Algo así le sucedió en el año 1974 a un chaval británico llamado Mike Oldfield, que andaba algo delicado de los nervios debido a una infancia repleta de conflictos maternales. La introversión y abstracción de su complicada infancia la proyectó hacia una incansable tarea en el universo de la música y se convirtió ya muy joven en un multinstrumentista solvente y un músico de estudio eficiente que era solicitado para muchas de las grabaciones británicas de la época.
Si, desde finales de los años 60, las listas de éxito se habían llenado de «pop chicle» y melodías pegajosas, producidas muchas veces por equipos industriales de compositores, productores y músicos de estudio, en 1973, Oldfield (uno de esos profesionales) se rebeló contra el adocenado trabajo en el que siempre se veía obligado a participar. Quiso pergeñar una obra musical a la altura de la libertad creativa de los grandes de la música clásica. Se negó a estar constreñido por los parámetros habituales que se exigían entonces para las canciones del verano.

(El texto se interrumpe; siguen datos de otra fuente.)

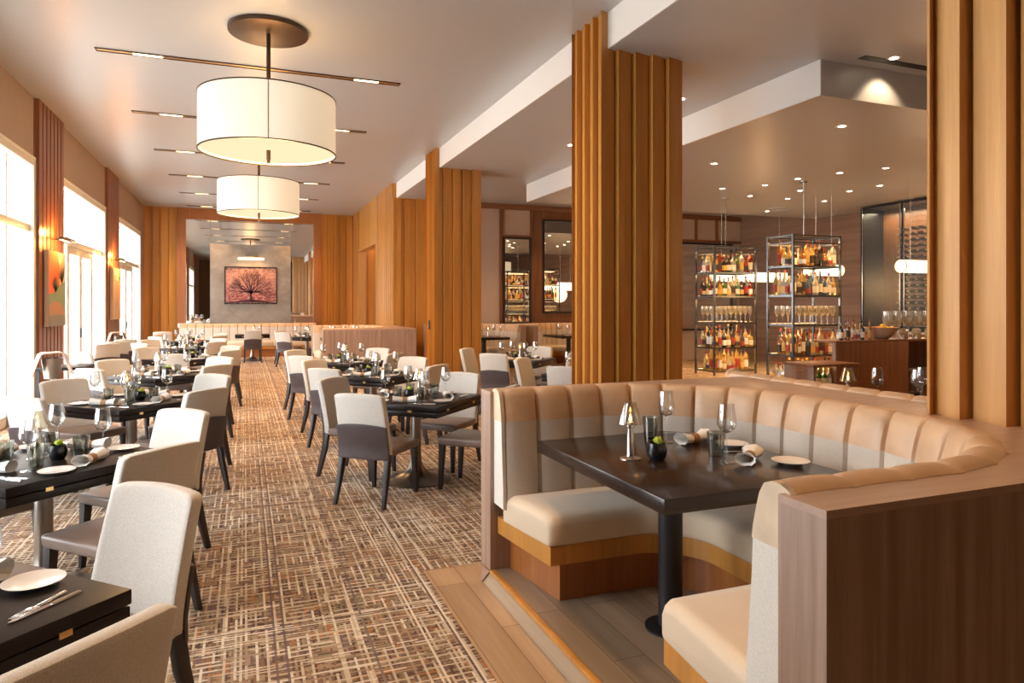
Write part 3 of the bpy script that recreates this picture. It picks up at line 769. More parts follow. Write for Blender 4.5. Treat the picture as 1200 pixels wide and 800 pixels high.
def booth(plat=.127):
    t = empty('banquette_booth'); t['category'] = 'booth'
    HW, U1, RR = 1.105, 1.43, .85; OU, OV = 1.85, 1.262; zc = 1.117
    # platform
    G().box(0.012, OU, -OV + .005, OV - .005, 0, plat - .016).build('platform', M['riser'], t)
    G().box(0.03, OU, -OV + .005, OV - .005, plat - .016, plat).build('platform_floor', M['floor_grey'], t)
    G().box(0.0, .03, -OV + .005, OV - .005, plat - .02, plat + .001).build('platform_nosing', M['oak'], t, bevel=.003)
    P, Nn = round_path(HW, .0, U1, RR, 8, 12, 8)
    # outer rectangle by projecting outward
    def outer(i):
        p, n = P[i], Nn[i]; k = []
        if n[0] < -1e-6: k.append((OU - p[0]) / -n[0])
        if n[1] < -1e-6: k.append((OV - p[1]) / -n[1])
        if n[1] > 1e-6: k.append((p[1] + OV) / n[1])
        s = min(k); return (p[0] - n[0] * s, p[1] - n[1] * s)
    O = []
    for i in range(len(P)):
        O.append(outer(i))
    # snap corners
    def snap(sgn):
        j = min(range(len(O)), key=lambda i: (O[i][0] - OU) ** 2 + (O[i][1] - sgn * OV) ** 2); O[j] = (OU, sgn * OV)
    snap(1); snap(-1)
    g = G(); n = len(P)
    rows = [[(O[i][0], O[i][1], plat * 0 + .002), (O[i][0], O[i][1], zc - .02), (P[i][0], P[i][1], zc - .02), (P[i][0], P[i][1], plat)] for i in range(n)]
    g.grid(rows, closed_u=True); g.f += [(0, 1, 2, 3), tuple(4 * (n - 1) + k for k in (3, 2, 1, 0))]; g.m += [0, 0]
    g.build('partition', M['walnut'], t)
    g = G(); rows = [[(O[i][0], O[i][1], zc - .02), (O[i][0], O[i][1], zc), (P[i][0], P[i][1], zc), (P[i][0], P[i][1], zc - .02)] for i in range(n)]
    g.grid(rows, closed_u=True); g.f += [(0, 1, 2, 3), tuple(4 * (n - 1) + k for k in (3, 2, 1, 0))]; g.m += [0, 0]
    g.build('ledge', M['walnut_top'], t)
    # dense path for upholstery
    P, Nn = round_path(HW, .035, U1, RR, 30, 36, 30)
    S = [0]
    for i in range(1, len(P)): S.append(S[-1] + math.dist(P[i], P[i - 1]))
    tot = S[-1]; nch = 21; pitch = tot / nch
    # resample so that samples hit the seams
    def at(s):
        s = min(max(s, 0), tot)
        for i in range(1, len(S)):
            if S[i] >= s - 1e-9:
                f = (s - S[i - 1]) / (S[i] - S[i - 1] + 1e-12)
                a, b = P[i - 1], P[i]; na, nb_ = Nn[i - 1], Nn[i]
                nx, ny = na[0] + (nb_[0] - na[0]) * f, na[1] + (nb_[1] - na[1]) * f; l = math.hypot(nx, ny)
                return (a[0] + (b[0] - a[0]) * f, a[1] + (b[1] - a[1]) * f), (nx / l, ny / l)
    fr = [0, .025, .07, .16, .3, .5, .7, .84, .93, .975]
    samp = [(k + f) * pitch for k in range(nch) for f in fr] + [tot]
    def groove(s):
        x = (s / pitch) % 1; x = min(x, 1 - x)
        if s < pitch * .5 or s > tot - pitch * .5:
            if s < 1e-6 or s > tot - 1e-6: return -.004
        return -.024 * math.exp(-(x / .05) ** 2) + .012 * (1 - (1 - 2 * x) ** 2)
    ztop = zc + .020
    low = [(.150, .50), (.145, .62), (.135, .74), (.125, .86), (.120, .965)]
    top = [(.120, .965), (.115, 1.0), (.103, 1.05), (.09, 1.095), (.072, ztop - .012), (.045, ztop - .001), (.015, ztop - .001), (-.012, ztop - .010), (-.022, zc + .001), (0, zc - .015)]
    for nm, prof, m in (('backrest', low, M['b_fabric']), ('headrest', top, M['b_leather'])):
        rows = []
        for s in samp:
            p, nn = at(s); gr = groove(s); row = []
            for (d, z) in prof:
                k = 1 if d > .02 else .35
                dd = d + gr * k; row.append((p[0] + nn[0] * dd, p[1] + nn[1] * dd, z + (gr * .12 if nm == 'headrest' and z > zc + .005 else 0)))
            rows.append(row)
        g = G(); g.grid(rows); g.build(nm, m, t, smooth=True)
    # seam line between the two covers
    g = G()
    # end caps (white side panels)
    for sgn in (1, -1):
        full = low + top[1:]
        yb = sgn * HW
        pts = [(yb - sgn * (d - .001), z) for d, z in full] + [(yb, .50)]
        g = G(); v = [(.022, y, z) for y, z in pts] + [(.040, y, z) for y, z in pts]; k = len(pts)
        g.add(v, [tuple(range(k)), tuple(range(2 * k - 1, k - 1, -1))] + [(i, (i + 1) % k, (i + 1) % k + k, i + k) for i in range(k)])
        g.build('end_panel', M['b_velvet'], t)
        up = [(yb - sgn * (d + .002), z + .001) for d, z in top[:-1]] + [(yb, zc + .001), (yb, .965)]
        g = G(); v = [(.020, y, z) for y, z in up] + [(.042, y, z) for y, z in up]; k = len(up)
        g.add(v, [tuple(range(k)), tuple(range(2 * k - 1, k - 1, -1))] + [(i, (i + 1) % k, (i + 1) % k + k, i + k) for i in range(k)])
        g.build('headrest_end', M['b_leather_pale'], t)
    # seat cushions and base
    A, An = round_path(HW - .10, .035, U1 - .10, RR - .1, 16, 16, 12)
    B, Bn = round_path(HW - .57, .105, U1 - .57, .30, 16, 16, 12)
    def near_wide(pts, y0): return [(x, y + .13 * min(1, max(0, -y / y0))) for x, y in pts]
    B = near_wide(B, HW - .57)
    N_ = len(A)
    zs = plat + .45; zl = plat + .295
    prof = [(0, zs - .02), (.15, zs - .002), (.5, zs), (.85, zs - .004), (.95, zs - .016), (1.0, zs - .045), (1.0, zl + .02), (.985, zl), (0, zl)]
    cuts = [(0, 22), (22, N_ // 2 + 12 if False else N_ - 23), (N_ - 23, N_ - 1)]
    for (i0, i1) in cuts:
        rows = []
        idx = list(range(i0, i1 + 1))
        for q, i in enumerate(idx):
            e = 0
            for (f, z) in prof: pass
            edge = (q == 0 or q == len(idx) - 1)
            row = []
            for (f, z) in prof:
                zz = z; ff = f
                if edge: zz = zs - (.03 if z > zl + .05 else 0) + (z - zs) * 1.0 if z > zl + .03 else z; ff = min(f, .975)
                row.append((A[i][0] + (B[i][0] - A[i][0]) * ff, A[i][1] + (B[i][1] - A[i][1]) * ff, zz))
            rows.append(row)
        # rounded end rows
        def shift(row, dx, dz): return [(x + dx[0], y + dx[1], z + (dz if z > zl + .03 else 0)) for x, y, z in row]
        g = G(); g.grid(rows, closed_u=True); k = len(prof)
        g.f += [tuple(range(k)), tuple(len(rows) * k - 1 - j for j in range(k))]; g.m += [0, 0]
        g.build('seat_cushion', M['b_cushion'], t, bevel=.012, seg=2)
    def base(off, zA, zB, u0, nm, mm):
        B2, _ = round_path(HW - off, u0, U1 - off, .30, 8, 12, 8); B2 = near_wide(B2, HW - off)
        A2, _ = round_path(HW - .0, u0 - .07, U1 - .0, RR, 8, 12, 8)
        g = G(); rows = [[(A2[i][0], A2[i][1], zA), (A2[i][0], A2[i][1], zB), (B2[i][0], B2[i][1], zB), (B2[i][0], B2[i][1], zA)] for i in range(len(A2))]
        g.grid(rows, closed_u=True); k = len(rows); g.f += [(0, 1, 2, 3), tuple(4 * (k - 1) + j for j in (3, 2, 1, 0))]; g.m += [0, 0]
        g.build(nm, mm, t)
    base(.555, plat + .20, zl - .001, .115, 'seat_rail', M['oak'])
    base(.50, plat, plat + .20, .19, 'toe_kick', M['oak_deep'])
    return t
BO = booth()
place(BO, (1.27, 2.495, 0), 0, 'large U-shaped channel-tufted booth with walnut ledge nearest the camera', 'tufted booths', cat='booth')
place(BO, (1.42, 15.08, 0), 0, 'walnut-sided booth in the distance beyond the middle pillar', 'tufted booths', cat='booth')

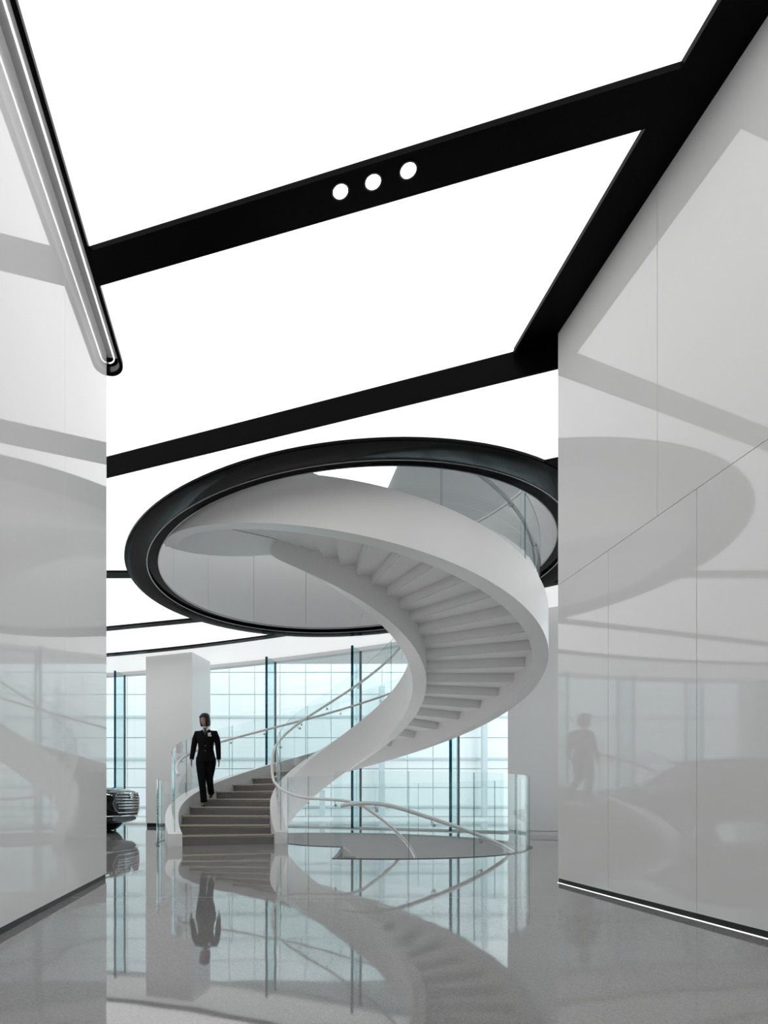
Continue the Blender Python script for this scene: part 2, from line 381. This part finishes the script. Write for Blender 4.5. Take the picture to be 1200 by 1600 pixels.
# ================================================================ SPIRAL STAIR
RI, RO, WI, WO = 1.344, 2.934, .224, .223
PITCH, RISE = .1797, .15
T = lambda n: 3.595-PITCH*n                       # angle of riser n
N = lambda a: RISE*(3.595-a)/PITCH                # nosing line
AS, AE = R(199), T(35)
stair = empty('spiral_staircase', 'white spiral staircase with grey stone treads and glass sides rising through the round ceiling opening', 'staircase', (CX, CY, 0))
def st(name, vf, mat, **k): 
    o = mk(name, (([(p[0]-CX, p[1]-CY, p[2]) for p in vf[0]],)+tuple(vf[1:])), mat, stair, **k); return o
Nc = lambda a: max(min(N(a), 5.25), 0)
topO = lambda a: Nc(a)+.20-.10*max(0, min(1, (a-R(180))/R(19)))
topI = lambda a: Nc(a)+.24-.14*max(0, min(1, (a-R(178))/R(21)))
botO = lambda a: max(0, min(N(a)-.45, 5.05))
botI = lambda a: max(0, min(N(a)-.53, 5.03))
AO = R(-174)
st('outer_stringer', arc(RO, RO+WO, AS, AO, botO, topO, 150), M['steelwhite'])
st('inner_stringer', arc(RI-WI, RI, AS, R(-173), botI, lambda a: max(topI(a), botI(a)+.05), 150), M['steelwhite'])
# treads, risers: one of each kind, the rest share its mesh
def local(vf): return ([(p[0]-CX, p[1]-CY, p[2]) for p in vf[0]],)+tuple(vf[1:])
tv = local(join(arc(RI, RO, -.006, -PITCH-.002, -.035, -.016, 5), setmat(arc(RI, RO, .012, -PITCH-.002, -.016, .015, 5), 1)))
rv = local(join(arc(RI, RO, 0, -.010, -.168, -.035, 1), setmat(arc(RI, RO, .004, 0, -.168, -.035, 1), 1)))
nv = local(arc(RI+.02, RO-.02, .0138, .004, -.006, .0168, 1))
tread0 = riser0 = nose0 = None
for n in range(1, 36):
    if tread0 is None:
        tread0 = mk('tread', tv, [M['steelwhite'], M['stone']], stair, ang=0); riser0 = mk('riser', rv, [M['steelwhite'], M['stone']], stair, ang=0)
        nose0 = mk('nosing_strip', nv, M['bronze'], tread0, ang=0)
        tread0.location = (0, 0, RISE*n); tread0.rotation_euler.z = T(n); riser0.location = (0, 0, RISE*n); riser0.rotation_euler.z = T(n)
    else:
        dup(riser0, (0, 0, RISE*n), T(n))
        if n < 35:
            t = dup(tread0, (0, 0, RISE*n), T(n)); s = nose0.copy(); COL.objects.link(s); s.parent = t
# landing at the top
edge = [(-1.50, 9.62), (-1.33, 9.88), (-1.02, 10.06), (-.69, 10.15), (-.35, 10.19), (-.01, 10.19), (.36, 10.11)]
arcp = [P(3.262, R(189)+(R(205.4)-R(189))*i/8, 0)[:2] for i in range(9)]
poly = list(reversed(arcp))+edge[0:]+[P(1.13, R(181), 0)[:2], P(1.13, R(205.4), 0)[:2]]
st('landing', prism(poly, 5.05, 5.265), M['steelwhite'], ang=0)
# glass sides
GO, GI = RO+WO/2, RI-WI/2
cuts = [R(198)]+[R(163-30*k) for k in range(11)]+[R(-153)]
for a, b in zip(cuts, cuts[1:]):
    st('outer_glass_panel', arc(GO-.006, GO+.006, a-.003, b+.003, lambda t: topO(t)-.03, lambda t: Nc(t)+1.27, 14, edge=1), [M['glass'], M['glassedge']])
cuts = [R(198)]+[R(158-40*k) for k in range(8)]+[R(-152)]
for a, b in zip(cuts, cuts[1:]):
    st('inner_glass_panel', arc(GI-.006, GI+.006, a-.005, b+.005, lambda t: topI(t)-.03, lambda t: Nc(t)+1.30-.1*max(0, min(1, (t-R(178))/R(20))), 14, edge=1), [M['glass'], M['glassedge']])
# handrails
ro, ri = GO-.075, GI+.075
def railpts(r, a0=0, a1=0, f=None, n=120): return [P(r, a0+(a1-a0)*i/n, f(a0+(a1-a0)*i/n)) for i in range(n+1)]
outer_rail = st('outer_handrail', tube(railpts(ro, a0=R(196), a1=R(-150), f=lambda a: Nc(a)+1.0), .024, 10), M['steelwhite'])
tab = [(-300, 9), (169, N(R(169))+1.05), (178, 1.33), (187, 1.12), (194, 1.0), (200, .93), (207, .87), (214, .825), (222, .79), (232, .765), (245, .752), (258, .735), (268, .69), (276, .60)]
zs = lambda a: (N(a)+1.05 if a < R(169) else (interp(tab[1:], a*180/pi)))
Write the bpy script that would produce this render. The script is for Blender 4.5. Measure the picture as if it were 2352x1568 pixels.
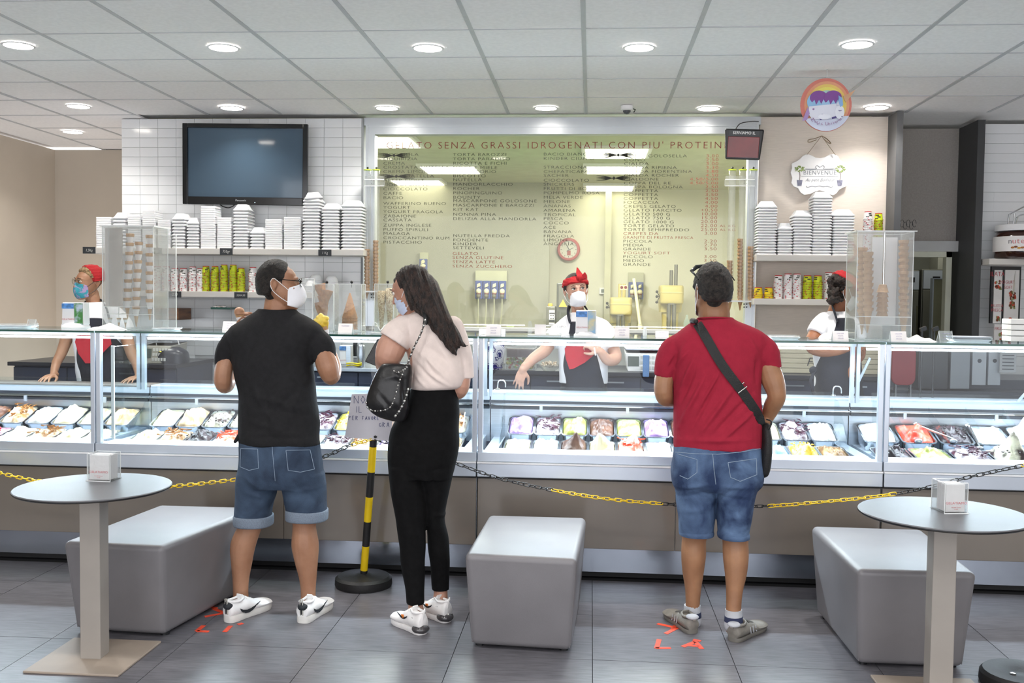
import bpy, bmesh, math, random
import numpy as np
from mathutils import Vector, Matrix, noise
random.seed(7)
for o in list(bpy.data.objects): bpy.data.objects.remove(o)
S = bpy.context.scene; C = S.collection
# ------------------------------------------------------------ camera
FPX, YAW, PIT, ROL, H = 2270.0, .079, .0435, .0115, 1.536
_f = Vector((-math.sin(YAW)*math.cos(PIT), math.cos(YAW)*math.cos(PIT), -math.sin(PIT)))
_r = Vector((math.cos(YAW), math.sin(YAW), 0)); _u = _r.cross(_f)
_r, _u = _r*math.cos(ROL)+_u*math.sin(ROL), -_r*math.sin(ROL)+_u*math.cos(ROL)
cd = bpy.data.cameras.new('camera'); cam = bpy.data.objects.new('camera', cd); C.objects.link(cam)
cd.sensor_width = 36; cd.lens = 36*FPX/2352; cd.clip_end = 100
m = Matrix((_r, _u, -_f)).transposed().to_4x4(); m.translation = Vector((0, 0, H)); cam.matrix_world = m
S.camera = cam
def ray(px, py): return _r*(px-1176)/FPX - _u*(py-784)/FPX + _f
def at(px, py, Y): d = ray(px, py); return Vector((0, 0, H)) + d*(Y/d.y)
def az(px, py, Z): d = ray(px, py); return Vector((0, 0, H)) + d*((Z-H)/d.z)
# ------------------------------------------------------------ world, lights, exposure
w = bpy.data.worlds.new('daylight'); S.world = w; w.use_nodes = True
bgn = w.node_tree.nodes['Background']; bgn.inputs[0].default_value = (.97, .97, 1, 1); bgn.inputs[1].default_value = 1.9
S.view_settings.view_transform = 'Standard'; S.view_settings.look = 'None'; S.view_settings.gamma = 1
S.view_settings.use_curve_mapping = False; S.view_settings.exposure = 0.71
S.cycles.use_denoising = True; S.cycles.max_bounces = 9; S.cycles.transparent_max_bounces = 40
S.cycles.glossy_bounces = 4; S.cycles.diffuse_bounces = 4; S.cycles.sample_clamp_indirect = 6
S.cycles.caustics_reflective = False; S.cycles.caustics_refractive = False
def area(name, loc, sx, sy, power, col=(1, 1, 1), rot=(0, 0, 0), spread=None, shape='RECTANGLE'):
    l = bpy.data.lights.new(name, 'AREA'); l.shape = shape; l.size = sx; l.size_y = sy; l.energy = power; l.color = col
    if spread: l.spread = spread
    o = bpy.data.objects.new(name, l); C.objects.link(o); o.location = loc; o.rotation_euler = rot; return o
HC = 1.43+H                       # ceiling height
LAMPS = [(42,103),(513,108),(983,109),(1468,108),(1969,101),(180,243),(532,247),(889,247),(1254,247),(1628,248),(2014,246),(167,302)]
LAMPS = [az(x, y, HC) for x, y in LAMPS]
LED_P, DOWN_P, LAB_P = 10.5, 7, 30
for i, p in enumerate(LAMPS): area('downlight_beam', p-Vector((0, 0, .012)), .15, .15, DOWN_P*(1.3 if i < 5 else .58), (1, .965, .91), shape='DISK', spread=2.1)
for x in (-2.4, -.9, .6, 2.1, 3.6):
    for y in (.9, 2.9): area('downlight_beam', (x, y, HC-.02), .15, .15, DOWN_P*1.0, (1, .97, .93), shape='DISK', spread=2.6)
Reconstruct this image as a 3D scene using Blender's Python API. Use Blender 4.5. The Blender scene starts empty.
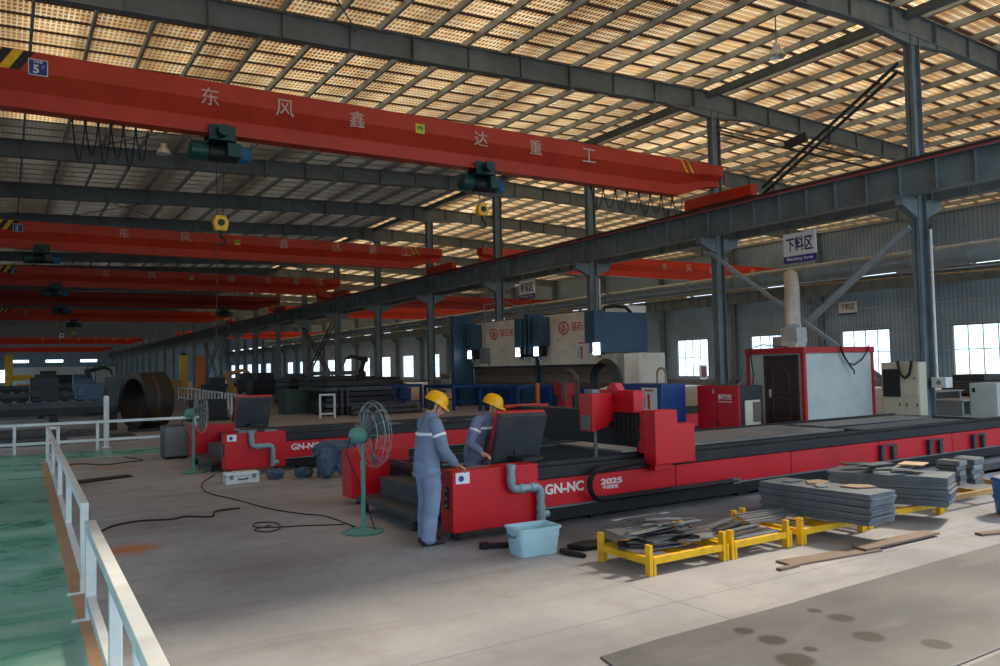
import bpy, math, random
from mathutils import Vector, Matrix, Euler
random.seed(7)
SC = bpy.context.scene
COL = SC.collection

# ------------------------------------------------------------------ camera, sky, sun, exposure
def look_matrix(yaw, pitch, roll):
    cy, sy, cp, sp = math.cos(yaw), math.sin(yaw), math.cos(pitch), math.sin(pitch)
    f = Vector((sy*cp, cy*cp, sp)); r = Vector((cy, -sy, 0)); u = r.cross(f)
    c, s = math.cos(roll), math.sin(roll)
    r2 = r*c + u*s; u2 = -r*s + u*c
    return Matrix((r2, u2, -f)).transposed()
cam = bpy.data.cameras.new('camera'); cam.sensor_width = 36; cam.lens = 792.14/1000*36
cam.clip_start = .1; cam.clip_end = 900
cam_ob = bpy.data.objects.new('camera', cam); COL.objects.link(cam_ob)
cam_ob.matrix_world = Matrix.Translation((0, 0, 2.0)) @ look_matrix(math.radians(32.034), math.radians(2.484), math.radians(-1.258)).to_4x4()
SC.camera = cam_ob

world = bpy.data.worlds.new('world'); SC.world = world; world.use_nodes = True
wb = world.node_tree.nodes['Background']; wb.inputs[0].default_value = (.62, .81, 1.0, 1); wb.inputs[1].default_value = 2.1

sun = bpy.data.lights.new('sun', 'SUN'); sun.energy = 5.2; sun.color = (1, .84, .64); sun.angle = math.radians(6)
sun_ob = bpy.data.objects.new('sun', sun); COL.objects.link(sun_ob)
sun_ob.rotation_euler = Vector((-.72, -.06, -.69)).to_track_quat('-Z', 'Y').to_euler()   # low afternoon sun from the right-hand side

SC.view_settings.view_transform = 'Standard'
SC.view_settings.look = 'None'
SC.view_settings.gamma = 1
SC.view_settings.use_curve_mapping = False
SC.view_settings.exposure = 0.5
SC.cycles.use_denoising = True
SC.cycles.max_bounces = 8
SC.cycles.transparent_max_bounces = 16
SC.cycles.sample_clamp_indirect = 6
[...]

Ese tipo de golpes de péndulo del gusto no eran nada nuevo. Ya Jimmy Hendrix había anunciado en 1969 que él venía a acabar con la música surf. Oldfield fue más comedido y no se lo ocurrió afirmar que él hubiera venido a derrotar a nada. Tan solo deseaba explorar, probar, hacer lo que quería sin ideas preconcebidas. Eso supuso una canción de 49 minutos sin batería, letra, ni voz. Es decir, todo lo contrario a lo que se suponía debía ser una canción de verano. Curiosamente, aunque su despegue fue lento, la obra titulada «Tubular Bells», fue enormemente popular en el verano de 1974. Había sido grabada un año antes y su camino hasta la comercialización fue tortuoso. Solo Virgin, una compañía que entonces empezaba –y que estaba interesada en sacar productos fuera de la norma para distinguirse en el mercado– se atrevió al final a distribuirlo. Pero ni siquiera ellos confiaban demasiado en el producto. Al ser una música ambiental obsesiva, la composición tuvo la suerte de ser escogida para ilustrar una película de terror de aquel año que estaba destinada a convertirse en el entretenimiento boquiabierto de la temporada.
La película («El exorcista») iba de posesiones infernales. El éxito de la película arrastró al de su sugerente banda sonora y el verano del 74 fue el de la anticanción del verano y todo el mundo gustaba de ponerse pomposo escuchando fragmentos de una larga suite contemporánea de 49 minutos como si con ello hubiera accedido a la cultura y al arte superior instantáneamente.
Finalmente, Oldfield no resultó ser un Beethoveen o un Mozart, ni levantar una obra singular ni imprescindible. Podríamos decir que había oído campanas, pero no sabía dónde. Su carácter cándido, reservado y caprichoso le llevó por derroteros personales que casaban muy mal con el cinismo de la industria. Ver ahora las interpretaciones en directo que se conservan grabadas en un estudio televisivo de la BBC de «Tubular Bells» resulta un ejercicio añejo. Técnicamente, hay tantos momentos brillantes de ejecución musical como cosas risibles y sonrojantes en lo que a ingeniería de sonido se refiere. Aquellos rudimentarios efectos de tratamiento de sonido han sido actualmente ampliamente superados. Es una transposición muy exacta de lo que era el universo de talento de Oldfield: aciertos en el ático creativo y resbalones en el sótano por la ignorancia ampulosa de la bisoñez. Lo cierto es que, con sus inquietudes y un poco de suerte, Oldfield provocó entre el año 73 y el 74 un fenómeno muy curioso: el de que algo concebido como todo lo contrario de una canción del verano terminara siendo precisamente –una vez más– el acontecimiento musical de un estío.